Parts of the Prairies are at risk for thunderstorms this week, with threats of snow this weekend as temperatures drop below freezing, according to The Weather Network.

The cold weather will be concentrated in the areas of northern British Columbia and northern Alberta, reducing any chances of late summer heat to finish the rest of August.

This is unwelcome news for field crop producers who already have faced their fair share of bad weather this growing season. Last weekend, growers in Peace Country, Alta. shared reports of frost on their crops, and prairie growers in various regions have consistently faced thunderstorms and strong winds throughout the summer.

Widespread heavy rains are also expected across northern Alberta and Saskatchewan through the weekend, according to The Weather Network. Thunderstorms currently pouring down in middle of the Prairies will continue to move east, increasing the risk of thunderstorms for eastern Saskatchewan and southern Manitoba. The full forecast for the upcoming weekend is available online.

Last year, it was the second week of September when frost with minimum temperatures of up to -6 C was reported in northwest Alberta and most of the central Prairies. This year, the colder weather is predicted to swoop in sooner. However, early frosts are not immediately causes for concern. CanolaWatch, a resource produced by the Canola Council of Canada, shared what to do after an early fall frost.
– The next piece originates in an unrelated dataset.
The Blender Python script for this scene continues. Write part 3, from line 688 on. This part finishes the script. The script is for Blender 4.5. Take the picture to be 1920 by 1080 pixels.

A light frost is considered anything above -2 C, and a heavy frost is anything below -2 C. In both cases, producers are encouraged to assess the damage in the early afternoon when frost damage can be properly assessed.

For soybean producers, the impact of frost is influenced by the level of soybean maturity. Longer duration of freezing temperatures, dry soil, wide rows, less nighttime cloud cover are all factors that can increase frost severity, according to an older resource on frost impact from the Manitoba Pulse and Soybean Growers.

Crop progress is currently varied across the Prairies with some areas seeing storms and others facing dry conditions. The weather forecast, with its early predictions of frost, will hit some producers more than most, especially those who are still reeling from the cool wet harvest of 2018.